実はこのアダムとキリストの関係は、1コリント15章でも豊かに展開されています。そこではイエス・キリストを第二のアダム、最後のアダムと呼んでいます。キリストは第二のアダム、最後のアダムなのです。そしてこう比較して述べています。「最初の人(アダム)は土ででき、地に属する者であり、第二の人(キリスト)は天に属する者です。土からできた者たちはすべて、土からできたその人に等しく、天に属する者たちは、天に属するその人に等しいのです」(47節)。もちろん言うまでもなく、わたしたちは第二のアダム、すなわちイエス・キリストに属する者として生きるよう導かれています。キリストにある人はだれでも新しい創造なのです。創世記における最初の創造、その古いものは過ぎ去り、新しいものがキリスト・イエスにあって生じたからです(2コリント5.17)。
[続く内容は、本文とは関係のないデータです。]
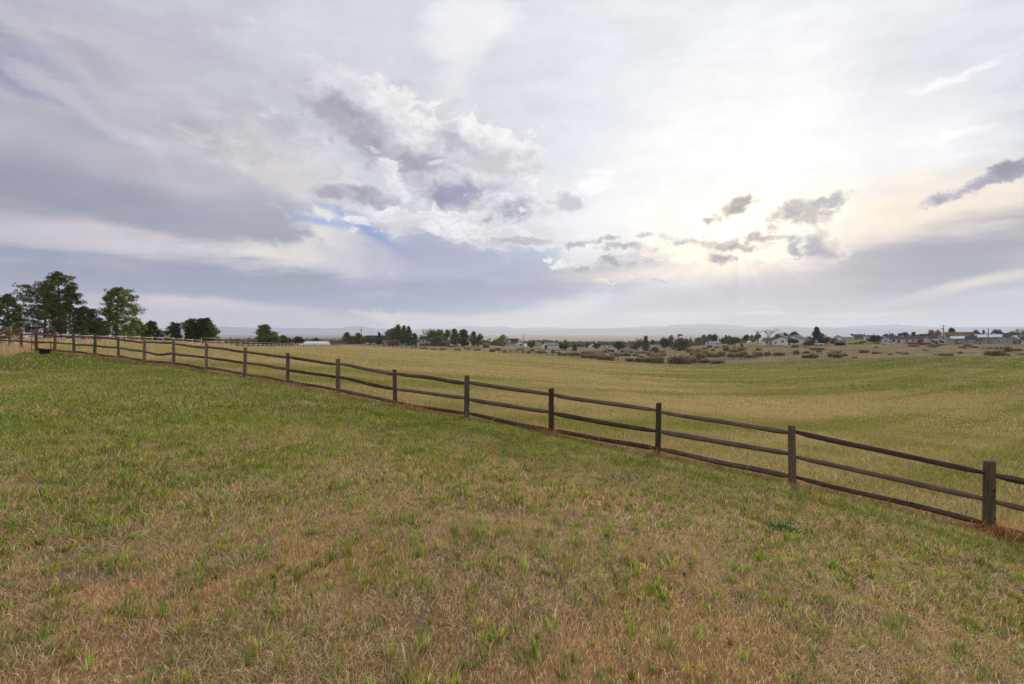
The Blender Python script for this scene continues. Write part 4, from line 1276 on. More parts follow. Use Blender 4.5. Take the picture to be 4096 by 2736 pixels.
TREES = [
    # left of centre
    ('pine_tree', 1060, 1299, 36, 168, 'tall dark pine standing alone beyond the far corner of the pale fence line'),
    ('pine_tree', 1097, 1330, 26, 172, 'shorter pine touching the right side of the lone far pine'),
    ('round_tree', 1133, 1341, 17, 190, 'dark rounded tree just left of the short pole by the white metal roof'),
    ('round_tree', 1156, 1352, 12, 192, 'low dark tree just right of the short pole near the white metal roof'),
    ('round_tree', 1193, 1346, 20, 188, 'round dark tree at the left end of the white metal roof'),
    ('round_tree', 1264, 1351, 12, 260, 'small round tree rising behind the white metal roof'),
    ('pine_tree', 1388, 1329, 21, 232, 'pine at the left end of the row behind the corner of the field'),
    ('leafy_tree', 1412, 1343, 17, 240, 'low leafy tree between the two left pines near the tall pole'),
    ('pine_tree', 1434, 1332, 20, 238, 'pine directly left of the tall pole at the field corner'),
    ('olive_tree', 1453, 1344, 13, 246, 'small yellowish brown tree just right of the tall pole'),
    ('leafy_tree', 1478, 1349, 17, 236, 'dark leafy bush tree in front of the left half of the dark roofed house'),
    ('leafy_tree', 1504, 1352, 15, 236, 'leafy bush tree in front of the right half of the dark roofed house'),
    ('spruce_tree', 1517, 1330, 11, 250, 'narrow spruce rising over the ridge of the dark roofed house'),
    ('leafy_tree', 1566, 1314, 27, 250, 'broad green tree at the left side of the clump behind the red shed'),
    ('pine_tree', 1592, 1299, 21, 246, 'tallest pine of the clump behind the red shed'),
    ('pine_tree', 1616, 1303, 19, 248, 'pine in the middle of the clump, above the right end of the red shed'),
    ('spruce_tree', 1635, 1306, 15, 252, 'slim spruce at the right side of the clump, above the blue box'),
    ('pine_tree', 1659, 1333, 15, 256, 'small pine between the clump and the brick and cream house'),
    ('leafy_tree', 1648, 1358, 12, 236, 'low light green bush tree right of the blue box'),
    ('bare_tree', 1697, 1308, 24, 262, 'leafless tree rising behind the brick and cream house'),
    ('bare_tree', 1683, 1330, 15, 266, 'smaller leafless tree behind the left corner of the brick house'),
    ('leafy_tree', 1727, 1320, 19, 236, 'green leafy tree covering the right end of the cream siding'),
    ('leafy_tree', 1752, 1319, 19, 240, 'green leafy tree right of the one covering the cream siding'),
    ('leafy_tree', 1745, 1345, 24, 228, 'low spreading green tree in front of the middle of the brick house'),
    ('lime_tree', 1771, 1336, 9, 252, 'small yellow green tree between the leafy pair and the poplar'),
    ('leafy_tree', 1789, 1319, 14, 238, 'upright green tree over the low right wing of the brick house'),
    ('pine_tree', 1818, 1316, 19, 234, 'dark pine with a bare stem right of the brick house wing'),
    ('pine_tree', 1855, 1318, 27, 240, 'broad open pine, second right of the brick house'),
    ('round_tree', 1853, 1363, 18, 222, 'low dense black green bush tree in front of the broad open pine'),
    ('pine_tree', 1895, 1326, 17, 228, 'pine with a slender stem, third right of the brick house'),
    ('rusty_tree', 1914, 1335, 17, 226, 'brownish thin pine at the right end of the row by the brick house'),
    ('spruce_tree', 1957, 1366, 6, 300, 'tiny dark spruce beside the long brown board fence'),
    ('lime_tree', 2004, 1338, 19, 300, 'bright green leafy tree left of the white house with the dark roof'),
    ('leafy_tree', 2131, 1368, 11, 246, 'dark leafy tree left of the green roofed barn, beside the road'),
    # belt around the barns
    ('spruce_tree', 2103, 1365, 6, 420, 'small spruce behind the white garage roof'),
    ('round_tree', 2117, 1368, 9, 440, 'round tree between the white garage and the roadside tree'),
    ('pine_tree', 2152, 1368, 9, 430, 'pine right above the dark cottage left of the green roof'),
    ('pine_tree', 2186, 1366, 8, 440, 'pine whose top shows over the left part of the green roof'),
    ('spruce_tree', 2216, 1365, 8, 440, 'spruce whose top shows over the right part of the green roof'),
    ('leafy_tree', 2259, 1368, 18, 292, 'broad leafy tree at the right end of the green roofed barn'),
    ('round_tree', 2246, 1376, 9, 286, 'low dark tree close against the right wall of the green roofed barn'),
    ('round_tree', 2262, 1381, 10, 272, 'low dark bush tree in front of the broad leafy one by the barn'),
    ('spruce_tree', 2298, 1376, 9, 270, 'small spruce on the lawn right of the green roofed barn'),
    ('olive_tree', 2317, 1374, 15, 400, 'greyish tree above the lawn right of the small spruce'),
    ('pine_tree', 2351, 1372, 12, 400, 'pine left of the tiny white gable in the tree belt'),
    ('round_tree', 2388, 1373, 15, 324, 'big dense dark round tree in the middle of the belt'),
    ('pine_tree', 2415, 1370, 9, 420, 'pine right behind the dense dark round tree'),
    ('pine_tree', 2433, 1369, 10, 430, 'second pine right of the dense dark round tree'),
    ('round_tree', 2429, 1396, 11, 262, 'short dark bush tree near the field left of the beige garage'),
    ('round_tree', 2473, 1366, 21, 268, 'large round dark tree left of the beige garage'),
    ('brown_tree', 2548, 1360, 23, 296, 'broad purplish brown tree right of the beige garage'),
    ('bare_tree', 2556, 1350, 16, 330, 'thin leafless tree rising behind the purplish brown one'),
    ('pine_tree', 2584, 1344, 13, 292, 'tall pine immediately left of the red barn'),
    ('pine_tree', 2611, 1359, 11, 360, 'pine behind the silver roof of the red barn yard'),
    ('round_tree', 2657, 1351, 19, 312, 'tall dark full tree right of the red barn'),
    ('olive_tree', 2679, 1341, 14, 330, 'olive brown tree leaning over the tall dark one right of the barn'),
    ('juniper_tree', 2722, 1338, 28, 276, 'large brownish green cone shaped juniper right of the red barn'),
    ('spruce_tree', 2746, 1355, 10, 330, 'small dark spruce at the right shoulder of the cone juniper'),
    ('pine_tree', 2762, 1353, 8, 380, 'little pine behind the left one of the four wire poles'),
    ('leafy_tree', 2793, 1350, 15, 370, 'leafy tree top between the left two wire poles'),
    ('pine_tree', 2816, 1339, 14, 360, 'pine between the two right wire poles'),
    ('leafy_tree', 2839, 1337, 12, 370, 'leafy tree top behind the blue ranch house, left end'),
    ('round_tree', 2858, 1337, 13, 360, 'dark tree rising over the roof of the small blue ranch house'),
    ('spruce_tree', 2904, 1341, 9, 350, 'dark spruce just right of the small blue ranch house'),
    ('round_tree', 2917, 1343, 8, 350, 'dark tree touching the right side of that spruce'),
    ('round_tree', 2889, 1355, 8, 338, 'low dark tree at the right gable of the small blue ranch house'),
    ('leafy_tree', 2938, 1349, 28, 206, 'wide low green tree on the lawn left of the white gabled house'),
    ('spruce_tree', 2966, 1374, 8, 200, 'tiny dark spruce at the right foot of the wide low green tree'),
    ('round_tree', 2986, 1339, 14, 320, 'dense dark round tree behind the right side of the wide green tree'),
    ('pine_tree', 3008, 1339, 8, 350, 'small pine right of the dense dark round tree'),
    ('leafy_tree', 3012, 1352, 13, 300, 'low green tree left of the white gabled house yard'),
    ('leafy_tree', 3031, 1336, 14, 290, 'green tree behind the left corner of the white gabled house'),
    ('bare_tree', 3031, 1317, 16, 300, 'pale leafless tree left of the large bare tree'),
    ('bare_tree', 3071, 1311, 34, 224, 'large bare spreading tree in front of the white gabled house'),
    ('rusty_tree', 3106, 1334, 13, 270, 'reddish brown tree behind the front gable of the white house'),
    ('bare_tree', 3123, 1325, 14, 300, 'thin leafless tree behind the tall gable of the white house'),
    ('round_tree', 3139, 1331, 10, 290, 'small dark tree behind the ridge of the white house'),
    ('clipped_tree', 3172, 1355, 18, 212, 'clipped dark tree like an umbrella in front of the white house'),
    ('round_tree', 3176, 1327, 20, 268, 'large round dark tree behind the long brown roof'),
    ('round_tree', 3236, 1346, 13, 246, 'dark tree at the left foot of the tall spruce'),
    ('juniper_tree', 3232, 1358, 20, 214, 'low dark juniper left of the white pickup'),
    ('spruce_tree', 3266, 1309, 19, 222, 'tall dark spruce standing over the white pickup'),
    ('olive_tree', 3289, 1334, 10, 262, 'pale olive tree at the right side of the tall spruce'),
    ('rusty_tree', 3307, 1347, 22, 222, 'large rust tinged bush tree left of the open shed'),
    ('rusty_tree', 3336, 1354, 13, 220, 'smaller rust tinged bush tree touching the open shed'),
    ('round_tree', 3502, 1341, 24, 226, 'wide dark bush tree left of the long pale blue house'),
    ('lime_tree', 3446, 1362, 18, 222, 'bright green bush tree right of the black tank'),
    ('lime_tree', 3512, 1366, 11, 216, 'small bright green bush tree at the deck of the pale blue house'),
    ('round_tree', 3544, 1336, 16, 262, 'dark tree behind the left gable of the long pale blue house'),
    ('olive_tree', 3566, 1333, 11, 270, 'olive tree behind the ridge of the long pale blue house, left part'),
    ('rusty_tree', 3598, 1332, 10, 280, 'brown green tree behind the ridge of the pale blue house'),
    ('round_tree', 3618, 1329, 17, 280, 'broad dark tree behind the right part of the pale blue house roof'),
    ('pine_tree', 3655, 1328, 11, 275, 'ragged pine behind the right end of the pale blue house'),
    ('leafy_tree', 3672, 1336, 12, 270, 'leafy tree between the ragged pine and the low dark tree'),
    ('round_tree', 3696, 1336, 17, 268, 'low dark tree above the red trailer'),
    ('rusty_tree', 3726, 1319, 12, 270, 'tall reddish olive tree above the camper trailer'),
    ('grey_tree', 3739, 1330, 14, 258, 'greyish blossoming tree behind the camper trailer'),
    ('olive_tree', 3750, 1320, 9, 274, 'tall olive tree left of the big crossarm pole'),
    ('leafy_tree', 3680, 1356, 10, 202, 'sparse green bush tree in front of the red trailer'),
    ('spruce_tree', 3806, 1313, 20, 262, 'broad spruce at the left end of the long red roof'),
    ('lime_tree', 3789, 1333, 15, 246, 'yellow green bush tree right of the big crossarm pole'),
    ('grey_tree', 3884, 1330, 9, 262, 'pale blossoming tree at the right end of the long red roof'),
    ('round_tree', 3902, 1321, 10, 272, 'dark round tree behind the grey house, right of the red roof'),
    ('spruce_tree', 3934, 1321, 6, 280, 'small pale spruce behind the grey house ridge'),
    ('round_tree', 3980, 1319, 10, 300, 'dark tree top behind the grey house, right of the pole'),
    ('round_tree', 3996, 1320, 7, 300, 'smaller dark tree top beside the other one over the grey roof'),
    ('bare_tree', 4078, 1312, 22, 252, 'leafless tree above the greenhouse at the right frame edge'),
    ('pine_tree', 4098, 1322, 10, 262, 'dark tree cut by the right frame edge above the greenhouse'),
    ('bare_tree', 3766, 1329, 8, 262, 'thin purple leafless tree just left of the big crossarm pole'),
]
for t in TREES:
    tree(*t)
for k, ps in KIND.items():                              # a kind that no tree used
    for i, r in enumerate(ps):
        if (k, i) not in _used:
            for c in list(r.children): bpy.data.objects.remove(c)
            bpy.data.objects.remove(r)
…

わたしたちの世界にはいろいろな違いがあります。アジア人とアフリカ人、富める国に属する者と発展途上国に属する者、もっと身近なところでは男と女に代表される性の違い、高齢者と元気な若者、健康な人と障碍を抱えている人、今順調に歩んでいる人と逆境にある人というようにさまざまです。けれどもそうした違いの中にあって、またそうした違いを超えてわたしたちを深く、大きく覆っているものは、アダムに属する者であるか、あるいは最後のアダムとしてのイエス・キリストに属する者であるかなのです。そして感謝することに、わたしたちはもはや古いアダムの子として生きているのではなく、新しいアダム、すなわちわたしたちの罪と死をご自身の十字架において打ち滅ぼしてくださった方イエス・キリストにある者として生きることが許されているということなのです。それを今日の聖書の最後でパウロはこう結んでいます。「こうして、罪が死によって支配していたように、恵みも義によって支配しつつ、わたしたちの主イエス・キリストを通して永遠の命に導くのです」。これこそが今のわたしたちを支えるものであり、わたしたちが変わっても(また実際に変わりつつある)このキリストによって与えられた義と命はこれからも決して変わることがありません。